PROBLEM REQUIREMENTS: Please write the listing below out again exactly, leaving every picture behind.

DATA SHOWN:
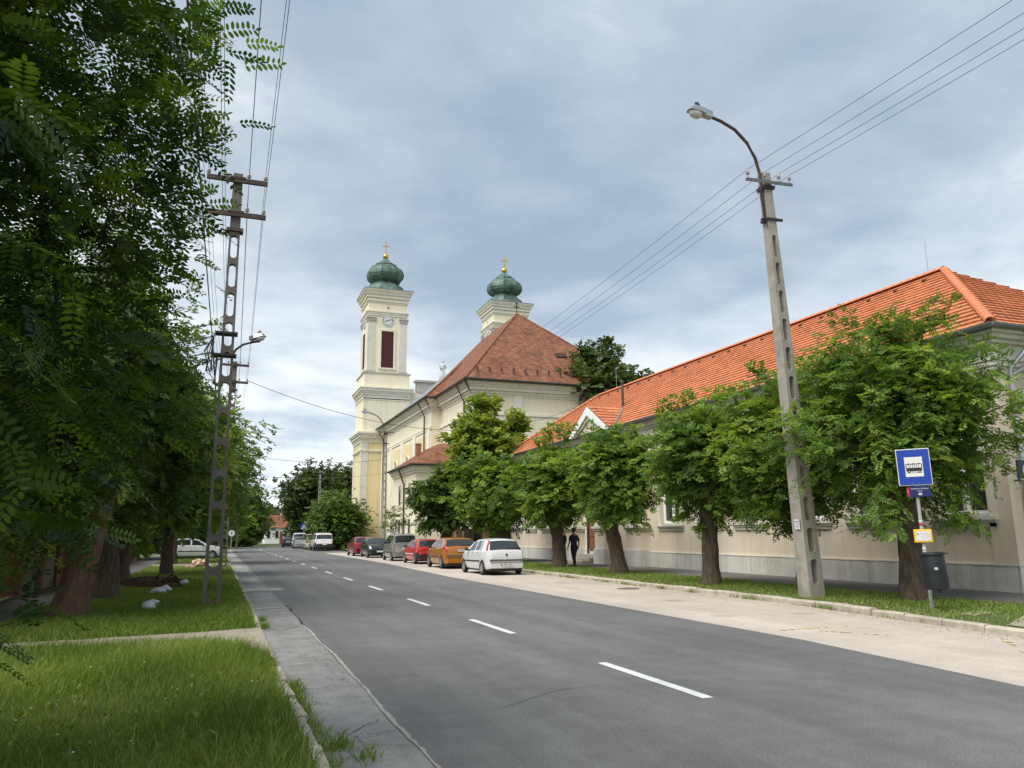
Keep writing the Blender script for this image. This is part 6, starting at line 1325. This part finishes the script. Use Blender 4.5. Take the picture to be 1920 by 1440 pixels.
# ================================================================== people
def skin_obj(name, verts, edges, radii, m, parent, root_i=0, sub=2):
    me = bpy.data.meshes.new(name); me.from_pydata([tuple(v) for v in verts], edges, []); me.materials.append(m)
    o = link(bpy.data.objects.new(name, me), parent); md = o.modifiers.new('skin', 'SKIN'); md.use_smooth_shade = True
    if not me.skin_vertices: me.skin_vertices.new(name='')
    for i, r in enumerate(radii):
        sv = me.skin_vertices[0].data[i]; sv.radius = (r, r) if not hasattr(r, '__len__') else r; sv.use_root = (i == root_i)
    s = o.modifiers.new('sub', 'SUBSURF'); s.levels = sub; s.render_levels = sub; return o
def person(loc, rz, label, shirt, trousers, shoes, stride, arm):
    root = empty('person', loc, label, 'person', rz=rz)
    # faces +Y; walking
    hip, kn = .92, .50
    V = [(0, 0, .95), (0, .0, 1.12), (0, -.01, 1.30), (0, 0, 1.44), (0, .01, 1.53), (0, .03, 1.60)]; Ed = [(0, 1), (1, 2), (2, 3), (3, 4), (4, 5)]; Rr = [(.15, .11), (.145, .105), (.165, .11), (.12, .08), (.055, .055), (.07, .08)]
    def add(p, r, par): V.append(p); Rr.append(r); Ed.append((par, len(V)-1)); return len(V)-1
    legs = []
    for sd in (-1, 1):
        f = stride*sd; h = add((.095*sd, 0, hip-.05), .09, 0); k = add((.105*sd, f*.5+.03, kn), .06, h); a = add((.11*sd, f*.95-.02, .10), .042, k); t_ = add((.12*sd, f*.95+.12, .04), .036, a); legs.append((h, k, a, t_))
        s = add((.185*sd, 0, 1.40), .058, 3); e_ = add((.24*sd, -.03-arm*sd, 1.13), .043, s); w = add((.235*sd, .06-arm*2*sd, .90), .032, e_); pm_ = add((.232*sd, .085-arm*2*sd, .83), (.018, .036), w)
        for q in range(4): add((.232*sd+(.0), .07+.018*q-arm*2*sd, .745+.008*abs(q-1.5)), .0085, pm_)
        add((.215*sd, .125-arm*2*sd, .79), .009, pm_)
    body = skin_obj('body', V, Ed, Rr, M['skin'], root)
    hd = MB(); n = 16; prof = [(.045, 1.50), (.05, 1.545), (.066, 1.57), (.076, 1.61), (.083, 1.66), (.084, 1.70), (.074, 1.745), (.045, 1.775), (.006, 1.785)]
    hd.lathe(prof, n, (0, 0, 0)); hd.v = [(x, y*1.18+.03, z) for x, y, z in hd.v]
    hd.add([(-.014, .122, 1.625), (.014, .122, 1.625), (0, .148, 1.63), (0, .12, 1.68)], [(0, 1, 2), (0, 2, 3), (1, 3, 2)])
    for sd in (-1, 1): hd.lathe([(.008, -.02), (.02, 0), (.008, .02)], 8, (sd*.086, .025, 1.655))
    head = obj('head', hd, M['skin'], root, 60, world_coords=False)
    for sd in (-1, 1): obj('eye', MB().lathe([(.003, -.006), (.011, 0), (.003, .006)], 8, (sd*.03, .122, 1.675)), M['ink'], head, world_coords=False)
    obj('mouth', MB().box(-.022, .022, .115, .124, 1.592, 1.598), M['signred'], head, world_coords=False)
    hr_ = MB(); hr_.lathe([(.078, 1.60), (.091, 1.66), (.092, 1.71), (.082, 1.757), (.05, 1.79), (.005, 1.80)], n, (0, 0, 0)); hr_.v = [(x, y*1.18+.012 if y < .03 else y*.95, z) for x, y, z in hr_.v]; obj('hair', hr_, M['hair'], root, 60, world_coords=False)
    # clothes grown round the same joints
    SV = [(0, 0, .84), (0, 0, 1.12), (0, -.01, 1.30), (0, 0, 1.42), (0, .005, 1.475)]; SE = [(0, 1), (1, 2), (2, 3), (3, 4)]; SR = [(.185, .135), (.172, .125), (.19, .128), (.135, .092), (.075, .07)]
    for sd in (-1, 1):
        SV += [(.19*sd, 0, 1.395), (.245*sd, -.025-arm*sd, 1.14)]; i = len(SV); SE += [(3, i-2), (i-2, i-1)]; SR += [.078, .066]
    skin_obj('shirt', SV, SE, SR, shirt, root)
    TV = [(0, 0, 1.06), (0, 0, .93)]; TE = [(0, 1)]; TR = [(.178, .13), (.17, .125)]
    for sd in (-1, 1):
        f = stride*sd; i = len(TV); TV += [(.097*sd, 0, .84), (.105*sd, f*.5+.03, kn), (.11*sd, f*.95-.02, .09)]; TE += [(1, i), (i, i+1), (i+1, i+2)]; TR += [.112, .083, .07]
    skin_obj('trousers', TV, TE, TR, trousers, root)
    for sd in (-1, 1):
        f = stride*sd*.95; obj('shoe', MB().add([(.07*sd, f-.09, 0), (.165*sd, f-.09, 0), (.175*sd, f+.10, 0), (.15*sd, f+.19, 0), (.08*sd, f+.19, 0), (.065*sd, f+.1, 0), (.08*sd, f-.09, .08), (.155*sd, f-.09, .08), (.155*sd, f+.06, .075), (.14*sd, f+.17, .04), (.09*sd, f+.17, .04), (.08*sd, f+.06, .075)], [(5, 4, 3, 2, 1, 0), (6, 7, 8, 11), (11, 8, 9, 10), (0, 1, 7, 6), (1, 2, 8, 7), (2, 3, 9, 8), (3, 4, 10, 9), (4, 5, 11, 10), (5, 0, 6, 11)]), shoes, root, 60, world_coords=False)
    return root
person((15.75, 33.6, .106), R(15), 'person in navy shirt and black trousers walking away along the footpath', M['navycloth'], M['blackcloth'], M['shoe'], .17, .05)
person((15.10, 33.5, .106), R(20), 'person in dark jacket half hidden behind a tree trunk', M['navycloth'], M['greycloth'], M['whiteshoe'], -.12, -.04)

RESPONSE BELOW:
Keep writing the Blender script for this image. This is part 6, starting at line 1325. This part finishes the script. Use Blender 4.5. Take the picture to be 1920 by 1440 pixels.
# ================================================================== people
def skin_obj(name, verts, edges, radii, m, parent, root_i=0, sub=2):
    me = bpy.data.meshes.new(name); me.from_pydata([tuple(v) for v in verts], edges, []); me.materials.append(m)
    o = link(bpy.data.objects.new(name, me), parent); md = o.modifiers.new('skin', 'SKIN'); md.use_smooth_shade = True
    if not me.skin_vertices: me.skin_vertices.new(name='')
    for i, r in enumerate(radii):
        sv = me.skin_vertices[0].data[i]; sv.radius = (r, r) if not hasattr(r, '__len__') else r; sv.use_root = (i == root_i)
    s = o.modifiers.new('sub', 'SUBSURF'); s.levels = sub; s.render_levels = sub; return o
def person(loc, rz, label, shirt, trousers, shoes, stride, arm):
    root = empty('person', loc, label, 'person', rz=rz)
    # faces +Y; walking
    hip, kn = .92, .50
    V = [(0, 0, .95), (0, .0, 1.12), (0, -.01, 1.30), (0, 0, 1.44), (0, .01, 1.53), (0, .03, 1.60)]; Ed = [(0, 1), (1, 2), (2, 3), (3, 4), (4, 5)]; Rr = [(.15, .11), (.145, .105), (.165, .11), (.12, .08), (.055, .055), (.07, .08)]
    def add(p, r, par): V.append(p); Rr.append(r); Ed.append((par, len(V)-1)); return len(V)-1
    legs = []
    for sd in (-1, 1):
        f = stride*sd; h = add((.095*sd, 0, hip-.05), .09, 0); k = add((.105*sd, f*.5+.03, kn), .06, h); a = add((.11*sd, f*.95-.02, .10), .042, k); t_ = add((.12*sd, f*.95+.12, .04), .036, a); legs.append((h, k, a, t_))
        s = add((.185*sd, 0, 1.40), .058, 3); e_ = add((.24*sd, -.03-arm*sd, 1.13), .043, s); w = add((.235*sd, .06-arm*2*sd, .90), .032, e_); pm_ = add((.232*sd, .085-arm*2*sd, .83), (.018, .036), w)
        for q in range(4): add((.232*sd+(.0), .07+.018*q-arm*2*sd, .745+.008*abs(q-1.5)), .0085, pm_)
        add((.215*sd, .125-arm*2*sd, .79), .009, pm_)
    body = skin_obj('body', V, Ed, Rr, M['skin'], root)
    hd = MB(); n = 16; prof = [(.045, 1.50), (.05, 1.545), (.066, 1.57), (.076, 1.61), (.083, 1.66), (.084, 1.70), (.074, 1.745), (.045, 1.775), (.006, 1.785)]
    hd.lathe(prof, n, (0, 0, 0)); hd.v = [(x, y*1.18+.03, z) for x, y, z in hd.v]
    hd.add([(-.014, .122, 1.625), (.014, .122, 1.625), (0, .148, 1.63), (0, .12, 1.68)], [(0, 1, 2), (0, 2, 3), (1, 3, 2)])
    for sd in (-1, 1): hd.lathe([(.008, -.02), (.02, 0), (.008, .02)], 8, (sd*.086, .025, 1.655))
    head = obj('head', hd, M['skin'], root, 60, world_coords=False)
    for sd in (-1, 1): obj('eye', MB().lathe([(.003, -.006), (.011, 0), (.003, .006)], 8, (sd*.03, .122, 1.675)), M['ink'], head, world_coords=False)
    obj('mouth', MB().box(-.022, .022, .115, .124, 1.592, 1.598), M['signred'], head, world_coords=False)
    hr_ = MB(); hr_.lathe([(.078, 1.60), (.091, 1.66), (.092, 1.71), (.082, 1.757), (.05, 1.79), (.005, 1.80)], n, (0, 0, 0)); hr_.v = [(x, y*1.18+.012 if y < .03 else y*.95, z) for x, y, z in hr_.v]; obj('hair', hr_, M['hair'], root, 60, world_coords=False)
    # clothes grown round the same joints
    SV = [(0, 0, .84), (0, 0, 1.12), (0, -.01, 1.30), (0, 0, 1.42), (0, .005, 1.475)]; SE = [(0, 1), (1, 2), (2, 3), (3, 4)]; SR = [(.185, .135), (.172, .125), (.19, .128), (.135, .092), (.075, .07)]
    for sd in (-1, 1):
        SV += [(.19*sd, 0, 1.395), (.245*sd, -.025-arm*sd, 1.14)]; i = len(SV); SE += [(3, i-2), (i-2, i-1)]; SR += [.078, .066]
    skin_obj('shirt', SV, SE, SR, shirt, root)
    TV = [(0, 0, 1.06), (0, 0, .93)]; TE = [(0, 1)]; TR = [(.178, .13), (.17, .125)]
    for sd in (-1, 1):
        f = stride*sd; i = len(TV); TV += [(.097*sd, 0, .84), (.105*sd, f*.5+.03, kn), (.11*sd, f*.95-.02, .09)]; TE += [(1, i), (i, i+1), (i+1, i+2)]; TR += [.112, .083, .07]
    skin_obj('trousers', TV, TE, TR, trousers, root)
    for sd in (-1, 1):
        f = stride*sd*.95; obj('shoe', MB().add([(.07*sd, f-.09, 0), (.165*sd, f-.09, 0), (.175*sd, f+.10, 0), (.15*sd, f+.19, 0), (.08*sd, f+.19, 0), (.065*sd, f+.1, 0), (.08*sd, f-.09, .08), (.155*sd, f-.09, .08), (.155*sd, f+.06, .075), (.14*sd, f+.17, .04), (.09*sd, f+.17, .04), (.08*sd, f+.06, .075)], [(5, 4, 3, 2, 1, 0), (6, 7, 8, 11), (11, 8, 9, 10), (0, 1, 7, 6), (1, 2, 8, 7), (2, 3, 9, 8), (3, 4, 10, 9), (4, 5, 11, 10), (5, 0, 6, 11)]), shoes, root, 60, world_coords=False)
    return root
person((15.75, 33.6, .106), R(15), 'person in navy shirt and black trousers walking away along the footpath', M['navycloth'], M['blackcloth'], M['shoe'], .17, .05)
person((15.10, 33.5, .106), R(20), 'person in dark jacket half hidden behind a tree trunk', M['navycloth'], M['greycloth'], M['whiteshoe'], -.12, -.04)